* BEGIN Material *

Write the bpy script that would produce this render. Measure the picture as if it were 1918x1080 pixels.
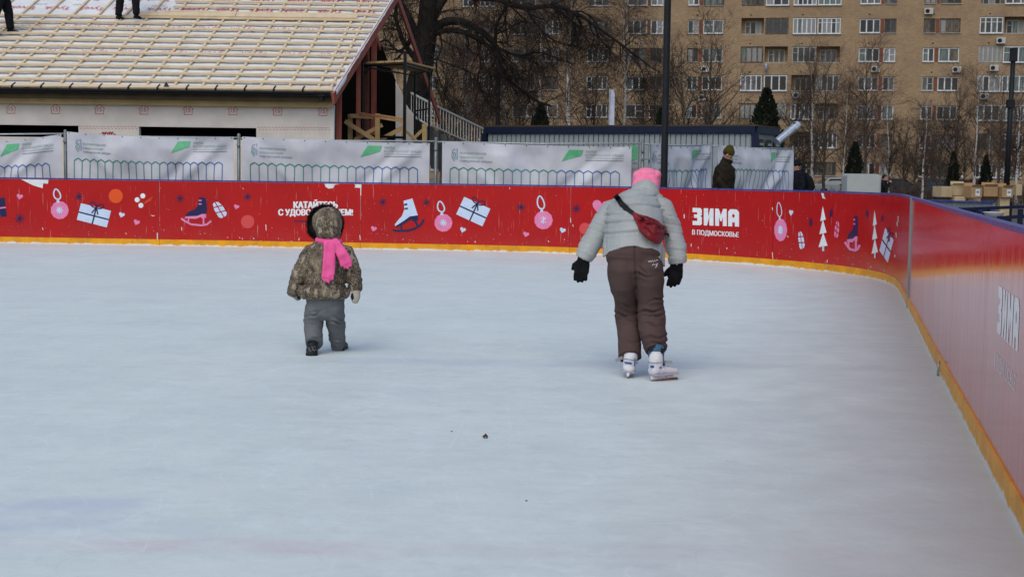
import bpy, bmesh, math, random
from math import sin, cos, pi, radians as R, sqrt, exp
from mathutils import Vector as V, Matrix, noise
from mathutils.geometry import tessellate_polygon

for o in list(bpy.data.objects): bpy.data.objects.remove(o)
scene = bpy.context.scene
COL = scene.collection

# ---------------------------------------------------------------- camera
F_PX = 2600.0; CX, CY = 959.0, 540.0; CAM = V((0, 0, 1.4))
PITCH = math.atan(216 / F_PX); ROLL = 0.0135
cf = V((0, cos(PITCH), -sin(PITCH))); up0 = V((0, sin(PITCH), cos(PITCH))); rt0 = V((1, 0, 0))
cr = rt0 * cos(ROLL) + up0 * sin(ROLL); cu = -rt0 * sin(ROLL) + up0 * cos(ROLL)
cam_d = bpy.data.cameras.new('camera'); cam = bpy.data.objects.new('camera', cam_d); COL.objects.link(cam)
cam_d.sensor_width = 36; cam_d.lens = 36 * F_PX / 1918; cam_d.clip_end = 3000; cam_d.clip_start = 0.1
m = Matrix((cr, cu, -cf)).transposed().to_4x4(); m.translation = CAM; cam.matrix_world = m
scene.camera = cam

# ---------------------------------------------------------------- light: overcast winter day
w = bpy.data.worlds.new('World'); scene.world = w; w.use_nodes = True
wn = w.node_tree; wn.nodes.clear()
sky = wn.nodes.new('ShaderNodeTexSky'); sky.sky_type = 'NISHITA'; sky.sun_disc = False
SUN_EL, SUN_AZ = 50, 198
sky.sun_elevation = R(SUN_EL); sky.sun_rotation = R(SUN_AZ); sky.air_density = 1.0; sky.dust_density = 2.0; sky.ozone_density = 1.0
bg = wn.nodes.new('ShaderNodeBackground'); bg.inputs[1].default_value = 0.12
wo = wn.nodes.new('ShaderNodeOutputWorld')
wn.links.new(sky.outputs[0], bg.inputs[0]); wn.links.new(bg.outputs[0], wo.inputs[0])
sd = bpy.data.lights.new('sun', 'SUN'); sd.energy = 1.0; sd.angle = R(60); sd.color = (1, .98, .90)
sun = bpy.data.objects.new('sun', sd); COL.objects.link(sun)
sdir = V((sin(R(SUN_AZ)) * cos(R(SUN_EL)), cos(R(SUN_AZ)) * cos(R(SUN_EL)), sin(R(SUN_EL))))
sun.rotation_euler = sdir.to_track_quat('Z', 'Y').to_euler()
scene.view_settings.view_transform = 'Standard'; scene.view_settings.look = 'None'
scene.view_settings.gamma = 1; scene.view_settings.use_curve_mapping = False
scene.view_settings.exposure = 0.17
scene.cycles.max_bounces = 6

# ---------------------------------------------------------------- measuring helpers (photo pixel <-> place)
def ray(px, py): return cf * F_PX + cr * (px - CX) + cu * (CY - py)
def P(px, py, D):
    r = ray(px, py); return CAM + r * (D / r.y)
def G(px, py, z=0.0):
    r = ray(px, py); return CAM + r * ((z - CAM.z) / r.z)
def proj(p):
    v = p - CAM; d = v.dot(cf); return (CX + F_PX * v.dot(cr) / d, CY - F_PX * v.dot(cu) / d)

# ---------------------------------------------------------------- materials
MATS = {}
def mat(name, col, rough=.7, col2=None, nscale=5., ndetail=4., thr=(.35, .65), bump=0., bscale=30., bdist=.01,
        spec=.22, metal=0., stretch=(1, 1, 1), coat=0., extra=None, bstretch=None, coords='Object'):
    if name in MATS: return MATS[name]
    mt = bpy.data.materials.new(name); mt.use_nodes = True; nt = mt.node_tree; N = nt.nodes; L = nt.links
    b = N['Principled BSDF']; b.inputs['Roughness'].default_value = rough
    b.inputs['Base Color'].default_value = (*col, 1); b.inputs['Metallic'].default_value = metal
    b.inputs['Specular IOR Level'].default_value = spec; b.inputs['Coat Weight'].default_value = coat
    tc = N.new('ShaderNodeTexCoord')
    def mapped(sc):
        mp = N.new('ShaderNodeMapping'); mp.inputs['Scale'].default_value = sc
        L.new(tc.outputs[coords], mp.inputs[0]); return mp.outputs[0]
    out = None
    if col2 is not None:
        nz = N.new('ShaderNodeTexNoise'); nz.inputs['Scale'].default_value = nscale; nz.inputs['Detail'].default_value = ndetail
        L.new(mapped(stretch), nz.inputs['Vector'])
        mr = N.new('ShaderNodeMapRange'); mr.inputs[1].default_value, mr.inputs[2].default_value = thr
        L.new(nz.outputs[0], mr.inputs[0])
        mx = N.new('ShaderNodeMix'); mx.data_type = 'RGBA'; mx.inputs[6].default_value = (*col, 1); mx.inputs[7].default_value = (*col2, 1)
        L.new(mr.outputs[0], mx.inputs[0]); L.new(mx.outputs[2], b.inputs['Base Color']); out = mx.outputs[2]
    if bump:
        nb = N.new('ShaderNodeTexNoise'); nb.inputs['Scale'].default_value = bscale; nb.inputs['Detail'].default_value = 4
        L.new(mapped(bstretch or stretch), nb.inputs['Vector'])
        bp = N.new('ShaderNodeBump'); bp.inputs['Strength'].default_value = bump; bp.inputs['Distance'].default_value = bdist
        L.new(nb.outputs[0], bp.inputs['Height']); L.new(bp.outputs[0], b.inputs['Normal'])
    if extra: extra(nt, b, tc, out)
    MATS[name] = mt; return mt

def mixin(nt, prev, fac, colr, b):
    """blend a further colour over what feeds the base colour"""
    N, L = nt.nodes, nt.links
    mx = N.new('ShaderNodeMix'); mx.data_type = 'RGBA'; mx.inputs[7].default_value = (*colr, 1)
    if prev is None: mx.inputs[6].default_value = b.inputs['Base Color'].default_value
    else: L.new(prev, mx.inputs[6])
    L.new(fac, mx.inputs[0]); L.new(mx.outputs[2], b.inputs['Base Color']); return mx.outputs[2]
def nnoise(nt, vec, scale, detail=3, lo=.5, hi=.6, stretch=None, rough=.5, seed=None):
    N, L = nt.nodes, nt.links
    if stretch or seed:
        mp = N.new('ShaderNodeMapping'); mp.inputs['Scale'].default_value = stretch or (1, 1, 1)
        if seed: mp.inputs['Location'].default_value = (seed, seed * 1.7, seed * .3)
        L.new(vec, mp.inputs[0]); vec = mp.outputs[0]
    nz = N.new('ShaderNodeTexNoise'); nz.inputs['Scale'].default_value = scale; nz.inputs['Detail'].default_value = detail
    nz.inputs['Roughness'].default_value = rough
    L.new(vec, nz.inputs['Vector'])
    mr = N.new('ShaderNodeMapRange'); mr.interpolation_type = 'SMOOTHSTEP'; mr.inputs[1].default_value = lo; mr.inputs[2].default_value = hi
    L.new(nz.outputs[0], mr.inputs[0]); return mr.outputs[0]
def nmath(nt, op, a, b=None, c=None):
    n = nt.nodes.new('ShaderNodeMath'); n.operation = op
    for i, x in enumerate((a, b, c)):
        if x is None: continue
        if isinstance(x, (int, float)): n.inputs[i].default_value = x
        else: nt.links.new(x, n.inputs[i])
    return n.outputs[0]
def nsmooth(nt, x, lo, hi, inv=False):
    mr = nt.nodes.new('ShaderNodeMapRange'); mr.interpolation_type = 'SMOOTHSTEP'
    mr.inputs[1].default_value = lo; mr.inputs[2].default_value = hi
    if inv: mr.inputs[3].default_value = 1; mr.inputs[4].default_value = 0
    nt.links.new(x, mr.inputs[0]); return mr.outputs[0]

# ---------------------------------------------------------------- object helpers
OFF = {}
def tag(o, label=None, cat=None, group=None, kind=None):
    if label: o['label'] = label
    if cat: o['category'] = cat
    if group: o['group'] = group
    if kind: o['kind'] = kind
    return o
def thing(name, loc, label, cat, group=None, rz=0):
    o = bpy.data.objects.new(name, None); o.empty_display_size = .2; COL.objects.link(o)
    o.location = loc; o.rotation_euler = (0, 0, rz); OFF[o.name] = V(loc)
    return tag(o, label, cat, group)
def link_mesh(name, me, parent=None, loc=(0, 0, 0), rot=None):
    o = bpy.data.objects.new(name, me); COL.objects.link(o); o.location = loc
    if rot: o.rotation_euler = rot
    if parent is not None: o.parent = parent
    return o
def copy_tree(o, parent=None):
    c = o.copy(); COL.objects.link(c)
    if parent is not None: c.parent = parent
    for ch in list(o.children): copy_tree(ch, c)
    return c

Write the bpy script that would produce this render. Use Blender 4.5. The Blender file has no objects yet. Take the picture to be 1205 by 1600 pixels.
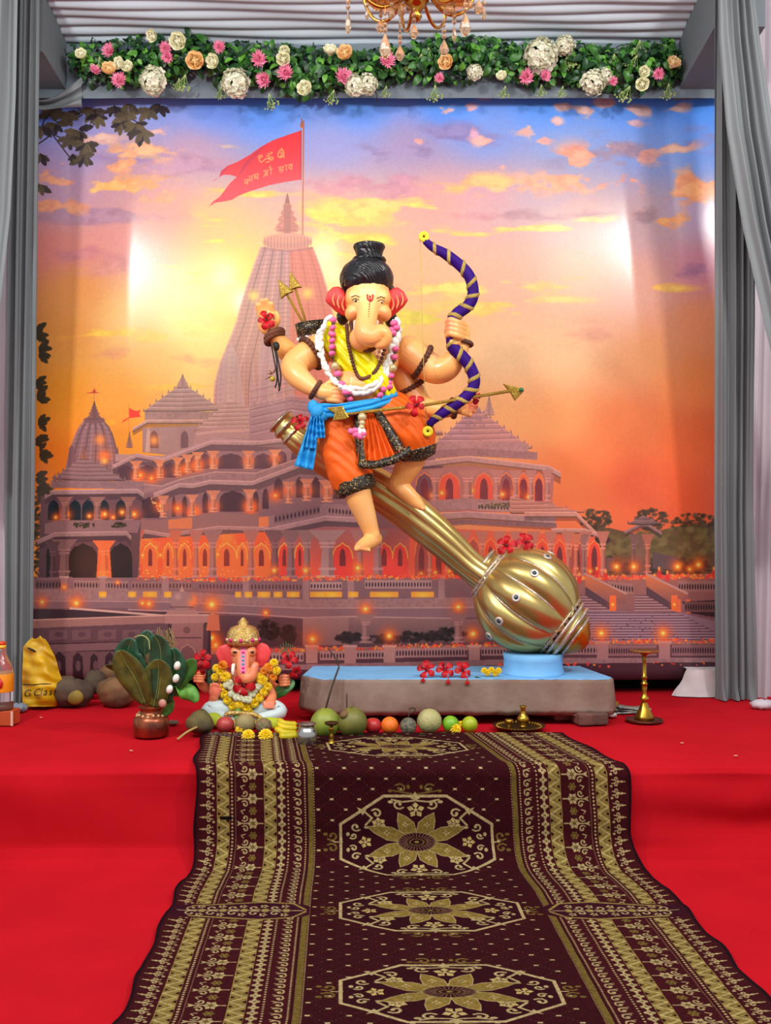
import bpy, math, random, numpy as np
from mathutils import Vector as V, Matrix, Quaternion
sc = bpy.context.scene
COL = sc.collection
random.seed(7); RNG = np.random.default_rng(7)
F = 1600.0; CY0 = -1.26                      # focal length in photo pixels (horizon at row 826), camera distance
cam = bpy.data.cameras.new('camera'); camo = bpy.data.objects.new('camera', cam); COL.objects.link(camo)
camo.location = (0, CY0, 1.5); camo.rotation_euler = (math.pi/2, 0, 0)
cam.sensor_fit = 'VERTICAL'; cam.sensor_height = 36; cam.lens = F/1600*36; cam.shift_y = 26/1600
cam.clip_start = .05; sc.camera = camo
w = bpy.data.worlds.new('hall_light'); sc.world = w; w.use_nodes = True
wb = w.node_tree.nodes['Background']; wb.inputs[0].default_value = (.93, .95, 1, 1); wb.inputs[1].default_value = .50
def light(name, typ, loc, to, energy, size, col=(1, 1, 1), size_y=None):
    l = bpy.data.lights.new(name, typ); l.energy = energy; l.color = col
    if typ == 'AREA':
        l.shape = 'RECTANGLE' if size_y else 'DISK'; l.size = size
        if size_y: l.size_y = size_y
    o = bpy.data.objects.new(name, l); COL.objects.link(o); o.location = loc
    o.rotation_euler = (V(to)-V(loc)).to_track_quat('-Z', 'Y').to_euler(); return o
light('hall_ceiling_light', 'AREA', (0, .6, 4.75), (0, 4.6, 1.0), 105, 4.5, (1, .98, .95), 1.6)
light('flood_lamp', 'AREA', (-2.50, 1.5, 4.056), (-.6, 5.4, 1.9), 64, .34, (1, .96, .9))
light('flood_lamp', 'AREA', (2.435, 1.5, 4.39), (.6, 5.4, 1.9), 64, .34, (1, .96, .9))
sc.view_settings.view_transform = 'Standard'; sc.view_settings.look = 'None'
sc.view_settings.gamma = 1; sc.view_settings.use_curve_mapping = False
sc.view_settings.exposure = .35
sc.cycles.use_denoising = True
sc.cycles.max_bounces = 6

# ---------------------------------------------------------------- helpers
def D(Y): return (Y-CY0)/F                   # metres per photo pixel at depth Y
def P(px, py, Y): return V(((px-602.5)*D(Y), Y, 1.5-(py-826)*D(Y)))
def G(px, py, z=.43):
    Y = F*(1.5-z)/(py-826)+CY0; return V(((px-602.5)*D(Y), Y, z))
def lin(c):
    return tuple((x/12.92 if x <= .04045 else ((x+.055)/1.055)**2.4) for x in (v/255 for v in c))
def nz(a): a = np.asarray(a, float); return a/(np.linalg.norm(a)+1e-12)
def catmull(pts, n):
    p = np.asarray(pts, float); m = len(p); out = []
    for i in range(m-1):
        a, b, c, d = p[max(i-1, 0)], p[i], p[i+1], p[min(i+2, m-1)]
        for t in np.linspace(0, 1, n, endpoint=False):
            out.append(.5*(2*b+(c-a)*t+(2*a-5*b+4*c-d)*t*t+(3*b-a-3*c+d)*t**3))
    out.append(p[-1]); return np.array(out)
def rotz(n, roll=0):                         # rotation taking +Z to direction n
    return V((0, 0, 1)).rotation_difference(V(n)).to_matrix() @ Matrix.Rotation(roll, 3, 'Z')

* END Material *

_What you need to do_:
Starting at the first line of the records above, set down each line exactly through the one that holds "scene.camera = cam". Omit pictures.

_Task output_:
Write the bpy script that would produce this render. Measure the picture as if it were 1918x1080 pixels.
import bpy, bmesh, math, random
from math import sin, cos, pi, radians as R, sqrt, exp
from mathutils import Vector as V, Matrix, noise
from mathutils.geometry import tessellate_polygon

for o in list(bpy.data.objects): bpy.data.objects.remove(o)
scene = bpy.context.scene
COL = scene.collection

# ---------------------------------------------------------------- camera
F_PX = 2600.0; CX, CY = 959.0, 540.0; CAM = V((0, 0, 1.4))
PITCH = math.atan(216 / F_PX); ROLL = 0.0135
cf = V((0, cos(PITCH), -sin(PITCH))); up0 = V((0, sin(PITCH), cos(PITCH))); rt0 = V((1, 0, 0))
cr = rt0 * cos(ROLL) + up0 * sin(ROLL); cu = -rt0 * sin(ROLL) + up0 * cos(ROLL)
cam_d = bpy.data.cameras.new('camera'); cam = bpy.data.objects.new('camera', cam_d); COL.objects.link(cam)
cam_d.sensor_width = 36; cam_d.lens = 36 * F_PX / 1918; cam_d.clip_end = 3000; cam_d.clip_start = 0.1
m = Matrix((cr, cu, -cf)).transposed().to_4x4(); m.translation = CAM; cam.matrix_world = m
scene.camera = cam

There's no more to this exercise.